The move, of course, caused a stir of emotions for Snow and the Islanders, as Hamonic has been one of the club’s heart and soul players since he first donned the blue, white and orange.

“Travis might be old enough where I should say he’s like a son to me, but he’s definitely a little brother,” Snow stated. “I think the world of him on and off the ice.”

Hamonic also had a major community presence on Long Island, which earlier this week earned him the 2017 NHL Foundation Player Award, which recognizes “an NHL player who applies the core values of hockey – commitment, perseverance and teamwork – to enrich the lives of people in his community.”

The NHL Foundation presents $25,000 to the winner’s chosen charitable organization; Hamonic picked the Islanders Children’s Foundation, in support of his D-Partner Program, which he started to honor his dad who died when he was 10 years old.

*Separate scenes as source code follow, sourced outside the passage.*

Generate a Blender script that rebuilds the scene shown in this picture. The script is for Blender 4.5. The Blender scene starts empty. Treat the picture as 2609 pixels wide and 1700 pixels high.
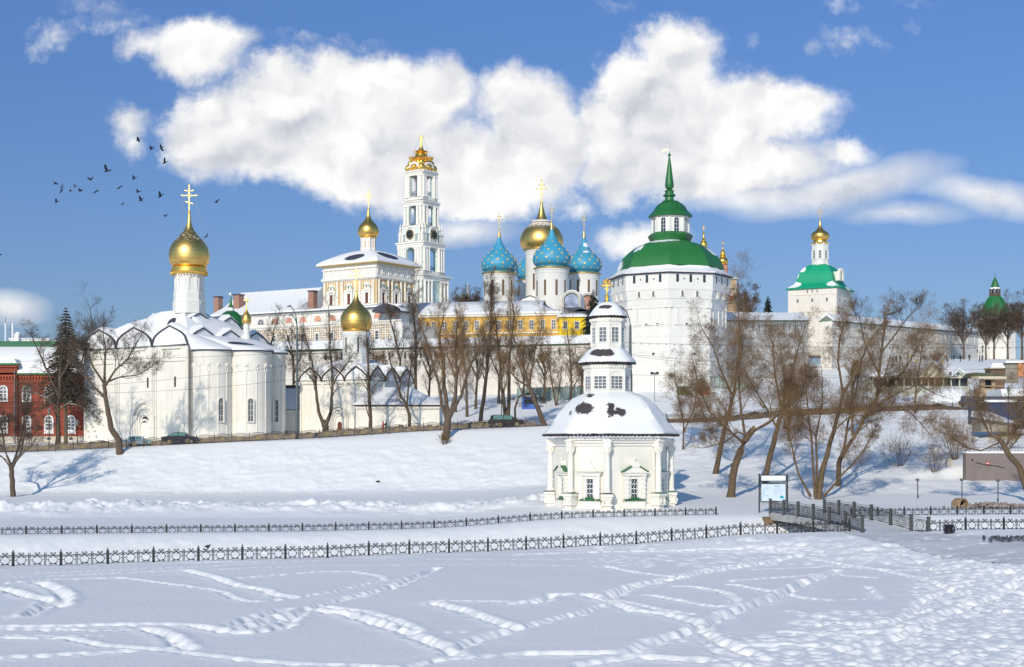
import bpy, math, random
import numpy as np
from mathutils import Vector, Matrix
SC = bpy.context.scene
COL = SC.collection
PI = math.pi
# ---------------------------------------------------------------- camera
FP, CX, YH, H = 3624.0, 1304.5, 1120.0, 8.3      # focal length in photo pixels, centre column, horizon row, eye height
cam = bpy.data.cameras.new('camera'); co = bpy.data.objects.new('camera', cam); COL.objects.link(co)
cam.lens = 50.0; cam.sensor_width = 36.0; cam.sensor_fit = 'HORIZONTAL'
cam.shift_y = (YH - 850.0) / 2609.0
cam.clip_start = 0.5; cam.clip_end = 20000
co.location = (0, 0, H); co.rotation_euler = (PI / 2, 0, 0)
SC.camera = co
# ---------------------------------------------------------------- light and sky
SUN_AZ, SUN_EL = math.radians(18), math.radians(27)      # sun behind the viewer, to the left
world = bpy.data.worlds.new('World'); SC.world = world; world.use_nodes = True
SC.view_settings.view_transform = 'Standard'; SC.view_settings.look = 'None'
SC.view_settings.exposure = 0.14; SC.view_settings.gamma = 1.0
sun = bpy.data.lights.new('sun', 'SUN'); so = bpy.data.objects.new('sun', sun); COL.objects.link(so)
sun.energy = 3.0; sun.angle = math.radians(0.53); sun.color = (1.0, 0.905, 0.745)
sd = Vector((math.sin(SUN_AZ) * math.cos(SUN_EL), math.cos(SUN_AZ) * math.cos(SUN_EL), -math.sin(SUN_EL)))
so.rotation_euler = sd.to_track_quat('-Z', 'Y').to_euler(); so.location = (-60, -80, 90)

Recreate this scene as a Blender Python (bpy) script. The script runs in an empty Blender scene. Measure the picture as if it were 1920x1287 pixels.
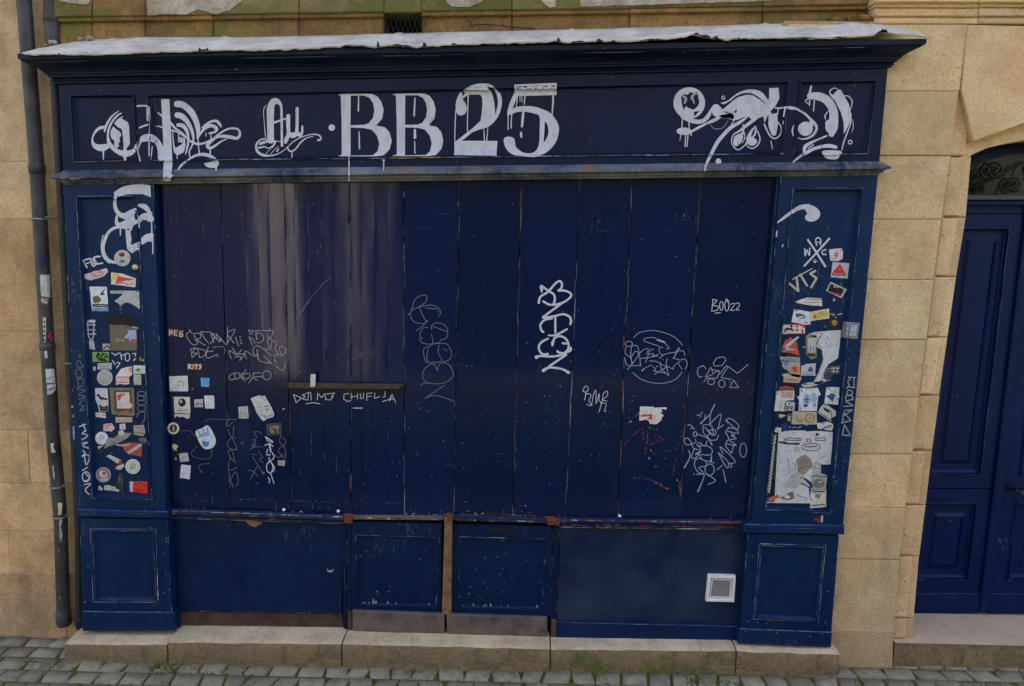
import bpy, bmesh, math, random
from mathutils import Vector, Matrix, noise
from mathutils.geometry import tessellate_polygon

R = math.radians
random.seed(7)
SC = bpy.context.scene
COL = SC.collection

# ---------------------------------------------------------------- camera, sky, sun, exposure
CAMZ, CAMD, FPX = 2.61, 4.2, 1400.0
def cam_axes(yaw, pitch, roll):
    cy, sy, cp, sp, cr, sr = math.cos(yaw), math.sin(yaw), math.cos(pitch), math.sin(pitch), math.cos(roll), math.sin(roll)
    f = Vector((sy*cp, cy*cp, -sp)); r = Vector((cy, -sy, 0)); u = r.cross(f)
    return r*cr + u*sr, u*cr - r*sr, f
CR, CU, CF = cam_axes(R(-1.467), R(8.783), R(.5945))
cd = bpy.data.cameras.new('camera'); cam = bpy.data.objects.new('camera', cd); COL.objects.link(cam)
cd.sensor_width = 36; cd.lens = FPX/1920*36; cd.clip_end = 500
M = Matrix((CR, CU, -CF)).transposed().to_4x4(); M.translation = Vector((0, -CAMD, CAMZ)); cam.matrix_world = M
SC.camera = cam

SUN_EL, SUN_AZ = 45, 8
w = bpy.data.worlds.new('World'); SC.world = w; w.use_nodes = True
sky = w.node_tree.nodes.new('ShaderNodeTexSky'); sky.sky_type = 'NISHITA'; sky.sun_disc = False
sky.sun_elevation = R(SUN_EL); sky.sun_rotation = R(SUN_AZ); sky.air_density = 1.0; sky.dust_density = 5.0; sky.ozone_density = .2
bg = w.node_tree.nodes['Background']; bg.inputs['Strength'].default_value = .15
w.node_tree.links.new(sky.outputs[0], bg.inputs[0])
sd = bpy.data.lights.new('sun', 'SUN'); sun = bpy.data.objects.new('sun', sd); COL.objects.link(sun)
sd.energy = 3.2; sd.angle = R(.5); sd.color = (1, .95, .87)
sun.rotation_euler = (R(-(90-SUN_EL)), 0, R(-SUN_AZ)); sun.location = (0, 6, 14)
SC.view_settings.view_transform = 'Standard'; SC.view_settings.look = 'None'
SC.view_settings.exposure = 2.4; SC.view_settings.gamma = 1

# ---------------------------------------------------------------- helpers
def un(px, py, Y):
    """point of the facade plane at depth Y seen at a photo pixel (turns measurements into metres)"""
    d = CR*((px-960)/FPX) - CU*((py-643.5)/FPX) + CF
    t = (CAMD+Y)/d.y
    return Vector((d.x*t, Y, CAMZ+d.z*t))
def lin(c):
    return tuple((x/255/12.92 if x <= 10 else ((x/255+.055)/1.055)**2.4) for x in c)
KCAL = .62
def S(r, g, b, k=KCAL):
    return tuple(min(.86, x/k) for x in lin((r, g, b))) + (1,)

class MB:
    def __init__(s): s.v = []; s.f = []; s.m = []; s.t = []; s.mats = []; s.sm = []
    def mi(s, mat):
        if mat not in s.mats: s.mats.append(mat)
        return s.mats.index(mat)
    def face(s, pts, mat, tint=1.0, smooth=False):
        b = len(s.v); s.v += [Vector(p) for p in pts]; s.f.append(tuple(range(b, b+len(pts))))
        s.m.append(s.mi(mat)); s.t.append(tint); s.sm.append(smooth)
    def grid(s, rows, mat, tint=1.0, smooth=True, closed=False):
        b = len(s.v); n = len(rows[0]); i = s.mi(mat)
        for r in rows: s.v += [Vector(p) for p in r]
        for a in range(len(rows)-1):
            for c in range(n if closed else n-1):
                d = (c+1) % n
                s.f.append((b+a*n+c, b+a*n+d, b+(a+1)*n+d, b+(a+1)*n+c)); s.m.append(i); s.t.append(tint); s.sm.append(smooth)
    def prism(s, pts, off, mat, tint=1.0, ch=0.0):
        """closed solid: front polygon pts, extruded by off, front edge chamfered"""
        n = len(pts); pts = [Vector(p) for p in pts]; off = Vector(off); i = s.mi(mat)
        c = sum(pts, Vector())/n; rings = []
        if ch:
            ins = []
            for k in range(n):
                e1 = (pts[k]-pts[k-1]).normalized(); e2 = (pts[(k+1) % n]-pts[k]).normalized()
                bis = (e2-e1)
                if bis.length < 1e-5: bis = (c-pts[k])
                bis.normalize()
                if bis.dot(c-pts[k]) < 0 and n == 4: bis = -bis
                ins.append(pts[k]+bis*ch*1.3)
            rings.append(ins); rings.append([p+off.normalized()*ch for p in pts])
        else: rings.append(pts)
        rings.append([p+off for p in pts])
        b = len(s.v)
        for r in rings: s.v += r
        for a in range(len(rings)-1):
            for k in range(n):
                d = (k+1) % n
                s.f.append((b+a*n+k, b+a*n+d, b+(a+1)*n+d, b+(a+1)*n+k)); s.m.append(i); s.t.append(tint); s.sm.append(False)
        if n > 4:
            for base in (b, b+(len(rings)-1)*n):
                for tri in tessellate_polygon([rings[0]]):
                    s.f.append(tuple(base+q for q in tri)); s.m.append(i); s.t.append(tint); s.sm.append(False)
        else:
            s.f.append(tuple(range(b, b+n))); s.m.append(i); s.t.append(tint); s.sm.append(False)
            s.f.append(tuple(range(b+(len(rings)-1)*n, b+len(rings)*n))); s.m.append(i); s.t.append(tint); s.sm.append(False)
    def fill(s, loops, mat, tint=1.0):
        b = len(s.v); fl = [Vector(p) for l in loops for p in l]; s.v += fl; i = s.mi(mat)
        for tri in tessellate_polygon([[Vector(p) for p in l] for l in loops]):
            s.f.append(tuple(b+k for k in tri)); s.m.append(i); s.t.append(tint); s.sm.append(False)
    def tube(s, pts, rad, mat, n=12, tint=1.0, caps=True):
        rows = []; pts = [Vector(p) for p in pts]
        for k, p in enumerate(pts):
            t = (pts[min(k+1, len(pts)-1)]-pts[max(k-1, 0)]).normalized()
            a = t.cross(Vector((0, 1, 0)) if abs(t.y) < .9 else Vector((1, 0, 0))).normalized(); c = t.cross(a)
            r = rad[k] if isinstance(rad, (list, tuple)) else rad
            rows.append([p+(a*math.cos(q*2*math.pi/n)+c*math.sin(q*2*math.pi/n))*r for q in range(n)])
        s.grid(rows, mat, tint, True, True)
        if caps: s.face(rows[0], mat, tint); s.face(rows[-1], mat, tint)
    def build(s, name, parent=None, loc=None):
        root = parent
        while root is not None and root.parent is not None: root = root.parent
        base = root.location if root is not None else Vector(loc or (0, 0, 0))
        me = bpy.data.meshes.new(name)
        me.from_pydata([tuple(p-base) for p in s.v], [], s.f)
        for mt in s.mats: me.materials.append(mt)
        for k, p in enumerate(me.polygons): p.material_index = s.m[k]; p.use_smooth = s.sm[k]
        bm = bmesh.new(); bm.from_mesh(me); bmesh.ops.recalc_face_normals(bm, faces=bm.faces); bm.to_mesh(me); bm.free()
        at = me.attributes.new('tint', 'FLOAT', 'FACE')
        for k in range(len(me.polygons)): at.data[k].value = s.t[k]
        o = bpy.data.objects.new(name, me); COL.objects.link(o)
        if parent is not None: o.parent = parent
        else: o.location = base
        return o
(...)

Through his D-Partner program, Hamonic bonded with children who lost a parent at a young age by providing VIP treatment at Islanders games as well as postgame meet-and-greets.

The blueliner also served as an event ambassador for the Children’s Wish Foundation since 2010, was involved with numerous Islanders’ community events, and worked with local bereavement organizations such as Center for Hope, COPE, Answer the Call, Tuesday’s Children, Hospice Care Network and more.

“It was well-deserved for him to win the award in Vegas the other night,” Snow concluded. “Travis is a first class player and a first class person. These deals are always tough to do because there’s an emotional element with how he is in our community and in our locker room.”